Ms. Glasser pointed out that the Attorney General (Ontario) offered to finance the applicant, on the understanding she would repay the Attorney General (Ontario) with whatever funds were advanced, but the applicant declined the offer.
The applicant rejected Ms. Glasser's arguments. She offered to sign over to the Attorney General (Ontario) $7,000 arrears of child support owing by the respondent to the applicant. Ms. Glasser rejected this proposal because:
(i) The arrears belong to the benefit of children, and the applicant is not entitled to sign them away.
(ii) The Attorney General (Crown Law Civil) has no effective way to collect the money.
Court's Decision
[10] This court dismisses the application for court funded legal costs.
[11] The reasons are:
I do not find the issues too complex for the applicant to understand. As stated previously, R.N., by this stage of the society's litigation, either knows or ought to know why the society was taking the position it did.
The applicant is intelligent, and able to articulate her own plan of care for the children. She will be able to question the Society's witnesses on their position. The applicant was correct to comment today that constitutional issues argued today were beyond her understanding. However, there will likely not be such issues in the Society's trial. The fundamental and straight forward issue in the trial will be, which party can best meet the children's needs. The applicant clearly has a position on that issue.
I agree that on her own, the applicant would likely not be able to finance a lawyer. As the applicant stated, she has other annual expenditures that were not considered in her budget, such as insurance on her car and house.

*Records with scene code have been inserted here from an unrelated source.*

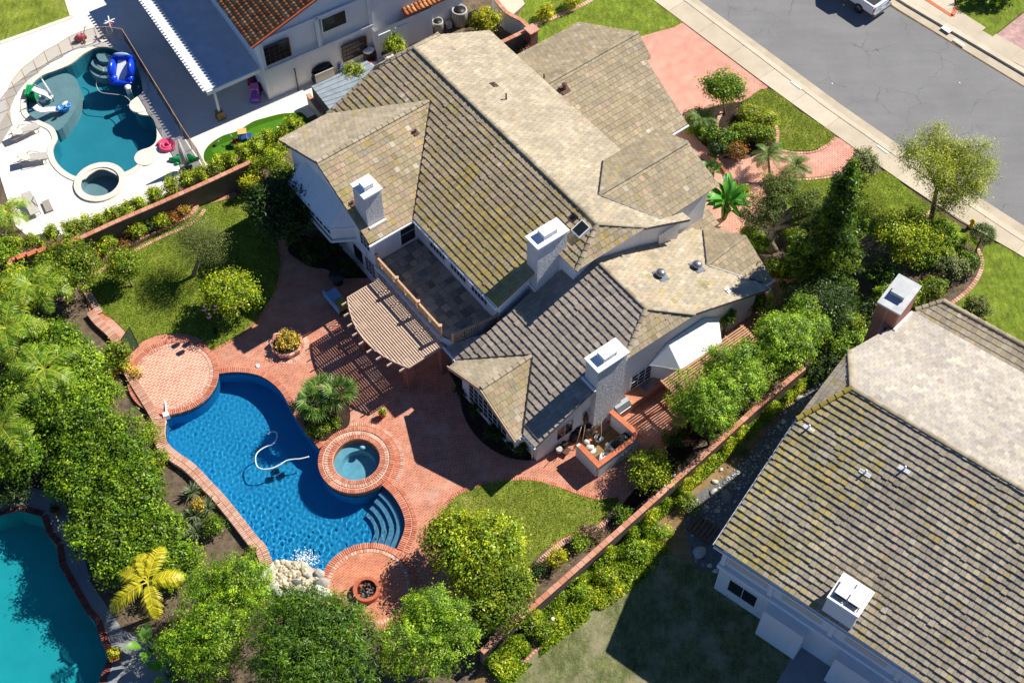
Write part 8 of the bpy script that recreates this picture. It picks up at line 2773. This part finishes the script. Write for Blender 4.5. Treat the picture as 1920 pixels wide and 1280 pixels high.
for i, (x, y, w) in enumerate(((1775, 55, 'far sidewalk'),)):
    m = MB(); m.obox(at(x, y, 0.172), rd*0.35, rn*0.2, Z3*0.006)
    tag(m.build('utility_cover', 'white_paint'), 'pale rectangular utility cover in the far sidewalk', 'utility cover')
for i, (x, y, z, w) in enumerate(((1493, 160, 0.116, 'near kerb below the driveway'), (1655, 280, 0.114, 'near kerb above the feathery tree'), (1799, 79, 0.165, 'far kerb'))):
    m = MB(); m.obox(at(x, y, z), rd*0.45, rn*0.07, Z3*0.003)
    tag(m.build('kerb_marking', 'white_paint'), 'white painted address patch on the '+w, 'marking')
for i, (x, y) in enumerate(((1560, 157), (1799, 156), (1582, 10))):
    m = MB(); m.lathe(at(x, y, 0.013), [(0.06, 0), (0.05, 0.02), (0.01, 0.025)], 10)
    tag(m.build('road_marker', 'white_paint'), 'small pale spot marker on the road, '+('in the left half', 'in the right half', 'in the truck shadow')[i], 'road marker')

# ------------------------------------------------------------------ right plot things
RC = [hexc(c) for c in ('#cfc9bf', '#bdb7ad', '#a9a49b', '#dedad2', '#8f8b84')]
big_ = [(1499,748,.32),(1472,772,.16),(1468,790,.18),(1474,760,.13),(1340,903,.2),(1400,905,.14),(1338,922,.26),(1362,930,.42),(1325,950,.16),(1345,958,.18),(1311,1035,.42),(1305,1050,.16),(1318,1058,.13),(1330,1060,.16),(1342,1070,.18),(1352,880,.14),(1375,865,.12),(1365,895,.11),(1392,878,.12),(1440,838,.12),(1420,850,.1),(1460,800,.12),(1512,760,.14),(1504,772,.12),(1520,745,.12),(1486,738,.12),(1350,915,.1),(1385,915,.12),(1378,940,.12),(1395,890,.1)]
TENS = ORD+['twenty-'+o_ for o_ in ORD[:9]]+['thirtieth', 'thirty-first']
SORD = {i_: TENS[k_] for k_, i_ in enumerate(sorted(range(len(big_)), key=lambda q_: big_[q_][0]-big_[q_][1]))}
for i, (x, y, r) in enumerate(big_):
    m = MB(); m.blob(at(x, y, 0.05), r, r*0.75, r*0.5, 9, 5, 0.2, rnd.choice(RC), i*0.7, i)
    lab = 'large pale boulder at the lower end of the gravel strip' if i == 10 else 'broad pale boulder halfway along the gravel strip' if i == 7 else 'white boulder beside the mossy roof tip' if i == 0 else '%s stone on the gravel strip, %s from its lower end' % ('larger' if r > 0.13 else 'small', SORD[i])
    tag(m.build('garden_stone', 'rock'), lab, 'stone', 'stones on the gravel strip')
sm = MB()
for i in range(420):
    f = rnd.random()
    x, y = 1300+f*215+rnd.gauss(0, 16), 985-f*225+rnd.gauss(0, 14)
    q = rnd.uniform(0.03, 0.08)
    sm.blob(at(x, y, 0.05), q, q*0.8, q*0.5, 6, 3, 0.2, rnd.choice(RC), rnd.random()*3, i)
sm.build('pebbles', 'rock')
tag(bpy.data.objects['pebbles'], 'loose pale pebbles on the gravel strip', 'pebbles', kind='stuff')
o = grp('wood_pallet', 'dark wooden pallet lying at the end of the gravel strip', 'pallet', (1316, 990))
q = at(1318, 992, 0.06)
for i in range(6):
    MB().obox(q+RIGHT.A*(-0.6+0.24*i)+Z3*0.1, RIGHT.A*0.09, RIGHT.B*0.55, Z3*0.015).build('board', 'bark', o)
for i in range(3):
    MB().obox(q+RIGHT.B*(-0.5+0.5*i)+Z3*0.04, RIGHT.A*0.72, RIGHT.B*0.05, Z3*0.04).build('runner', 'bark', o)
sheet('side_path', zz([(1450,1290),(1500,1205),(1560,1240),(1640,1300),(1640,1360),(1440,1360)], 0, 0, 1), 0.06, 'concrete_grey', 0.1)
for i, (x, y) in enumerate(((1036, 1165), (1263, 897), (1296, 905))):
    m = MB(); m.lathe(at(x, y, 0.1), [(0.05, 0), (0.06, 0.3), (0.12, 0.32), (0.1, 0.4)], 10)
    tag(m.build('path_light', 'white_paint'), 'small white garden light in the ground cover, '+('lowest', 'beside the ivy', 'near the gravel')[i], 'garden light')

# ------------------------------------------------------------------ grass blades on the lawns
def blades(name, label, poly, z, n, cols, h=0.06, seed=1):
    rng = np.random.default_rng(seed)
    xs, ys = [p.x for p in poly], [p.y for p in poly]
    X, Y = rng.uniform(min(xs), max(xs), n*2), rng.uniform(min(ys), max(ys), n*2)
    ok = inside_np(X, Y, poly)
    X, Y = X[ok][:n], Y[ok][:n]
    m = len(X)
    a = rng.uniform(0, 6.283, m)
    w = 0.012+0.012*rng.random(m)
    hh = h*(0.5+0.8*rng.random(m))
    lean = rng.normal(size=(m, 2))*0.045
    B = np.stack([X, Y, np.full(m, z-0.005)], axis=1)
    S = np.stack([np.cos(a)*w, np.sin(a)*w, np.zeros(m)], axis=1)
    T = B+np.stack([lean[:, 0], lean[:, 1], hh], axis=1)
    V = np.stack([B-S, B+S, T+S*0.3, T-S*0.3], axis=1).reshape(-1, 3)
    pal = np.array([hexc(c) for c in cols])
    c = pal[rng.integers(0, len(pal), m)]*(0.7+0.6*rng.random(m))[:, None]
    o = fast_mesh(name, V, np.arange(m*4).reshape(-1, 4), np.repeat(c, 4, axis=0), 'leaf_dull', None, Vector((X[0], Y[0], z)))
    return tag(o, label, 'grass', kind='stuff')
GC = ('#6a8828', '#869c34', '#a0aa44', '#b4ac5c', '#587420')
blades('grass', 'grass blades of the upper lawn', LAWN1, 0.075, 34000, GC, seed=1)
blades('grass', 'grass blades of the lower lawn', LAWN2, 0.075, 16000, GC, seed=2)
blades('grass', 'grass blades of the lawn by the driveway', LAWN3, 0.06, 9000, GC, seed=3)
blades('grass', 'grass blades of the lawn below the front walk', LAWN4, 0.055, 16000, GC, seed=4)
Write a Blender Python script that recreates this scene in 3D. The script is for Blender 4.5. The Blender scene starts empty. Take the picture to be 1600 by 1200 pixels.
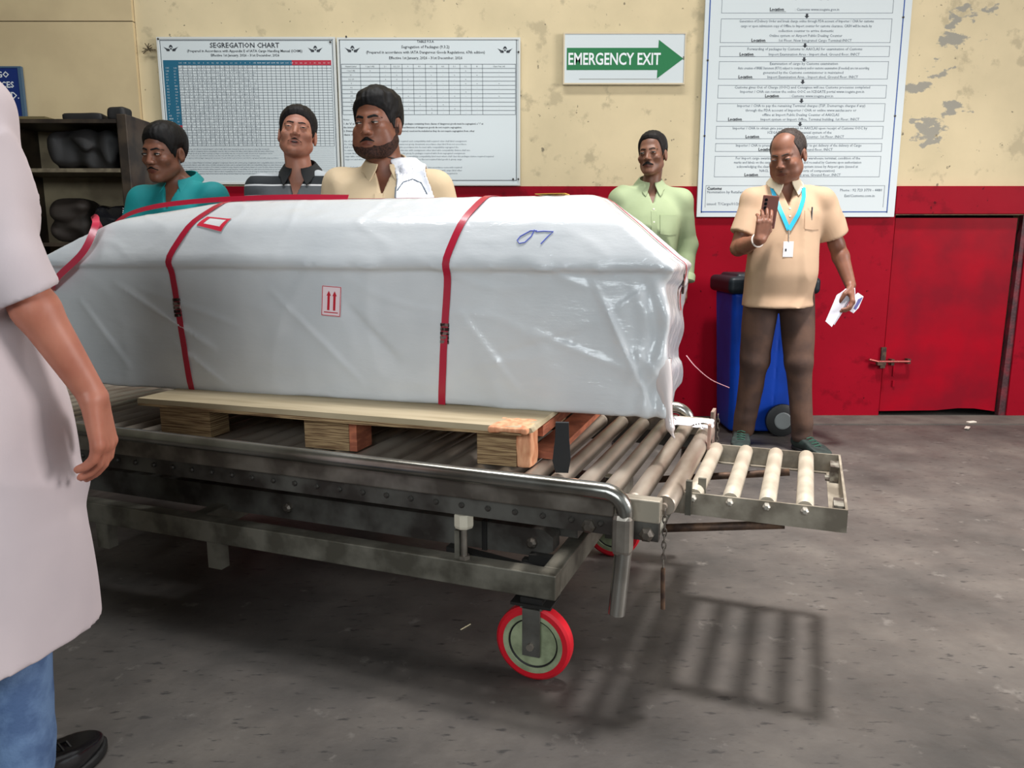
import bpy, bmesh, math, random
import numpy as np
from mathutils import Vector, Matrix, Euler
random.seed(7)
SC = bpy.context.scene
COL = SC.collection
# ---------------------------------------------------------------- camera, world, lights, exposure
PITCH = math.atan((600 - 385) / 1200)
cd = bpy.data.cameras.new('camera'); cam = bpy.data.objects.new('camera', cd); COL.objects.link(cam)
cd.sensor_width = 36; cd.lens = 27.0; cd.clip_start = 0.02
cam.location = (0, 0, 1.13); cam.rotation_euler = (math.radians(90) - PITCH, 0, 0)
SC.camera = cam
w = bpy.data.worlds.new('world'); SC.world = w; w.use_nodes = True
w.node_tree.nodes['Background'].inputs[0].default_value = (0.80, 0.90, 0.95, 1)
w.node_tree.nodes['Background'].inputs[1].default_value = 0.6
SC.view_settings.view_transform = 'Standard'; SC.view_settings.look = 'None'
SC.view_settings.gamma = 1; SC.view_settings.use_curve_mapping = False
SC.view_settings.exposure = 0.0
def area(name, loc, target, size, power, color=(1, 1, 1), sy=None, spread=180):
    l = bpy.data.lights.new(name, 'AREA'); l.energy = power; l.color = color
    l.shape = 'RECTANGLE' if sy else 'SQUARE'; l.size = size
    if sy: l.size_y = sy
    l.spread = math.radians(spread)
    o = bpy.data.objects.new(name, l); COL.objects.link(o); o.location = loc
    o.rotation_euler = (Vector(target) - Vector(loc)).to_track_quat('-Z', 'Y').to_euler()
    return o
area('skylight_lamp', (1.4, 2.75, 6.0), (2.2, 2.9, 0), 0.5, 98, (1.0, 0.96, 0.93), spread=62)
area('dock_door_daylight', (6.2, 0.9, 2.6), (0.6, 2.9, 1.0), 2.4, 150, (1.0, 0.95, 0.93), sy=2.0, spread=120)
area('front_fill', (-0.9, -3.0, 2.7), (-0.4, 3.2, 1.5), 2.4, 68, (0.88, 0.96, 1.0), sy=1.2, spread=120)  # fill added behind the camera for the crate front; not an actual window
area('overhead_fill', (-0.7, 2.9, 5.6), (-0.7, 3.0, 0), 3.2, 56, (0.95, 0.98, 1.0), sy=0.5, spread=105)  # wide soft fill added overhead to brighten the crate lid and heads
area('wall_fill', (0.2, 3.2, 4.9), (0.2, 5.1, 1.8), 4.4, 50, (1.0, 0.95, 0.88), sy=0.4)  # unseen fill added to brighten the back wall
# ---------------------------------------------------------------- helpers
def lin(c):
    return tuple(((v / 255) / 12.92 if v / 255 <= 0.04045 else ((v / 255 + 0.055) / 1.055) ** 2.4) for v in c)
def mat(name, c, rough=0.6, metal=0.0, c2=None, scale=8, thr=(0.4, 0.6), bump=0.0, bscale=60, coat=0.0,
        stretch=(1, 1, 1), spec=None, det=4, sss=0.0):
    m = bpy.data.materials.new(name); m.use_nodes = True
    nt = m.node_tree; N = nt.nodes; b = N['Principled BSDF']
    b.inputs['Roughness'].default_value = rough; b.inputs['Metallic'].default_value = metal
    b.inputs['Base Color'].default_value = (*lin(c), 1)
    if spec is not None: b.inputs['Specular IOR Level'].default_value = spec
    if coat: b.inputs['Coat Weight'].default_value = coat; b.inputs['Coat Roughness'].default_value = 0.12
    if sss:
        b.inputs['Subsurface Weight'].default_value = sss; b.inputs['Subsurface Scale'].default_value = 0.01
    if c2 or bump:
        tc = N.new('ShaderNodeTexCoord'); mp = N.new('ShaderNodeMapping'); nt.links.new(tc.outputs['Object'], mp.inputs[0])
        mp.inputs['Scale'].default_value = stretch
    if c2:
        n = N.new('ShaderNodeTexNoise'); n.inputs['Scale'].default_value = scale; n.inputs['Detail'].default_value = det
        nt.links.new(mp.outputs[0], n.inputs['Vector'])
        r = N.new('ShaderNodeValToRGB'); r.color_ramp.elements[0].position = thr[0]; r.color_ramp.elements[1].position = thr[1]
        r.color_ramp.elements[0].color = (*lin(c), 1); r.color_ramp.elements[1].color = (*lin(c2), 1)
        nt.links.new(n.outputs[0], r.inputs[0]); nt.links.new(r.outputs[0], b.inputs['Base Color'])
    if bump:
        n = N.new('ShaderNodeTexNoise'); n.inputs['Scale'].default_value = bscale; n.inputs['Detail'].default_value = 5
        nt.links.new(mp.outputs[0], n.inputs['Vector'])
        bp = N.new('ShaderNodeBump'); bp.inputs['Strength'].default_value = min(bump, 1); bp.inputs['Distance'].default_value = 0.004
        nt.links.new(n.outputs[0], bp.inputs['Height']); nt.links.new(bp.outputs[0], b.inputs['Normal'])
    return m
class MB:
    """collects simple shapes into one bmesh"""
    def __init__(s): s.bm = bmesh.new()
    def box(s, x0, x1, y0, y1, z0, z1, M=None, bev=0.0):
        r = bmesh.ops.create_cube(s.bm, size=1)['verts']
        for v in r:
            v.co = Vector(((x0 + x1) / 2 + v.co.x * (x1 - x0), (y0 + y1) / 2 + v.co.y * (y1 - y0), (z0 + z1) / 2 + v.co.z * (z1 - z0)))
        if bev:
            es = list({e for v in r for e in v.link_edges})
            rr = bmesh.ops.bevel(s.bm, geom=es, offset=bev, segments=2, affect='EDGES', profile=0.5)
            r = list({v for f in rr['faces'] for v in f.verts} | {v for v in r if v.is_valid})
        if M is not None:
            for v in r: v.co = M @ v.co
        return s
    def tube(s, pts, r, n=12, caps=True, rr=None):
        pts = [Vector(p) for p in pts]; rings = []; up = None
        for i, p in enumerate(pts):
            d = (pts[min(i + 1, len(pts) - 1)] - pts[max(i - 1, 0)]).normalized()
            if up is None:
                up = Vector((0, 0, 1)) if abs(d.z) < 0.9 else Vector((1, 0, 0))
            a = d.cross(up).normalized(); b = a.cross(d).normalized(); up = b
            q = rr[i] if rr else r
            rings.append([s.bm.verts.new(p + (a * math.cos(2 * math.pi * k / n) + b * math.sin(2 * math.pi * k / n)) * q) for k in range(n)])
        for A, B in zip(rings, rings[1:]):
            for k in range(n):
                s.bm.faces.new((A[k], A[(k + 1) % n], B[(k + 1) % n], B[k]))
        if caps:
            s.bm.faces.new(rings[0]); s.bm.faces.new(rings[-1][::-1])
        return s
    def prism(s, poly, y0, y1, M=None):
        """polygon in x,z extruded along y"""
        A = [s.bm.verts.new((x, y0, z)) for x, z in poly]; B = [s.bm.verts.new((x, y1, z)) for x, z in poly]
        n = len(poly)
        s.bm.faces.new(A); s.bm.faces.new(B[::-1])
        for k in range(n): s.bm.faces.new((A[k], B[k], B[(k + 1) % n], A[(k + 1) % n]))
        if M is not None:
            for v in A + B: v.co = M @ v.co
        return s
    def lathe(s, prof, c, axis='y', n=32, closed=False):
        """prof: (r, h) pairs around an axis through c"""
        c = Vector(c); rings = []
        for r, h in prof:
            ring = []
            for k in range(n):
                a = 2 * math.pi * k / n; u, v = r * math.cos(a), r * math.sin(a)
                q = Vector((u, h, v)) if axis == 'y' else (Vector((h, u, v)) if axis == 'x' else Vector((u, v, h)))
                ring.append(s.bm.verts.new(c + q))
            rings.append(ring)
        for A, B in zip(rings, rings[1:] + ([rings[0]] if closed else [])):
            for k in range(n): s.bm.faces.new((A[k], A[(k + 1) % n], B[(k + 1) % n], B[k]))
        if not closed: s.bm.faces.new(rings[0]); s.bm.faces.new(rings[-1][::-1])
        return s
    def ribbon(s, pts, nrm, wid, th=0.0012):
        """flat strap: pts with normals, width vector computed"""
        pts = [Vector(p) for p in pts]; prev = None
        for i, p in enumerate(pts):
            d = (pts[min(i + 1, len(pts) - 1)] - pts[max(i - 1, 0)]).normalized(); nn = Vector(nrm[i]).normalized()
            a = d.cross(nn).normalized() * wid / 2; h = nn * th
            ring = [s.bm.verts.new(q) for q in (p - a, p + a, p + a + h, p - a + h)]
            if prev:
                for k in range(4): s.bm.faces.new((prev[k], prev[(k + 1) % 4], ring[(k + 1) % 4], ring[k]))
            else: s.bm.faces.new(ring)
            prev = ring
        s.bm.faces.new(prev[::-1])
        return s
    def mesh(s, name):
        bmesh.ops.recalc_face_normals(s.bm, faces=s.bm.faces)
        me = bpy.data.meshes.new(name); s.bm.to_mesh(me); s.bm.free(); return me
    def build(s, name, m, parent=None, smooth=False):
        return link(name, s.mesh(name), m, parent, smooth)
def link(name, me, m, parent=None, smooth=False):
    if m is not None and not me.materials: me.materials.append(m)
    if smooth == 'auto':
        me.polygons.foreach_set('use_smooth', [True] * len(me.polygons))
        try: me.set_sharp_from_angle(angle=math.radians(35))
        except Exception: pass
    elif smooth: me.polygons.foreach_set('use_smooth', [True] * len(me.polygons))
    o = bpy.data.objects.new(name, me); COL.objects.link(o)
    if parent: o.parent = parent
    return o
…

However, the applicant rejected the offer of assistance from the Attorney General at her peril. The Ministry would have advanced sufficient funds for the payment of a lawyer, but the applicant did not want to enter a repayment schedule. She wanted the funds to be free, without any strings attached. That would not be appropriate, because I find that the applicant's finances were such that she would be able to enter a repayment schedule with the Attorney General that would have been fair.
The point I am about to make is a very important rationale for my decision. Even if there was to be an order for state funded financing, the applicant would have a very difficult job finding a lawyer to take the case. She has already approached several lawyers who declined to become involved. So if the applicant found a lawyer, there would be delays while that lawyer familiarized himself or herself with the case. I would even question how long R.N. would be satisfied with the performance of her lawyer, because this applicant is likely going to understand the issues better than her lawyer, since she has lived through the history of the case, and personally knows the important persons involved. This case needs a resolution as soon as possible. I believe that the delay in finding a lawyer acceptable to the applicant, and for that lawyer to come up to speed, will cause delays that are unnecessary when the applicant is capable of representing herself.
In her opening statement today, the applicant complained that there were several areas where she not able to obtain information, and she believed a lawyer would assist her in that regard. However:
(i) The applicant sought information about the respondent's finances that will not be an issue in the society's proceedings.
(ii) The applicant complained that the assessors did not provide complete information. The applicant herself can seek that information in her cross-examination of the witnesses.
(iii) The applicant believed there are no child development workers or counsellors helping to reunify the family. The applicant will be able to ask about this issue from the witness(es) proffered by CAS at trial.
Although the interests at stake are serious, again the applicant understood the issues and has been dealing with the society on these issues in a competent manner. This ruling on the applicant's application is now completed.
Adjournment
[12] Adjourned to 9:30 a.m. on 6 November 2013 to be spoken to.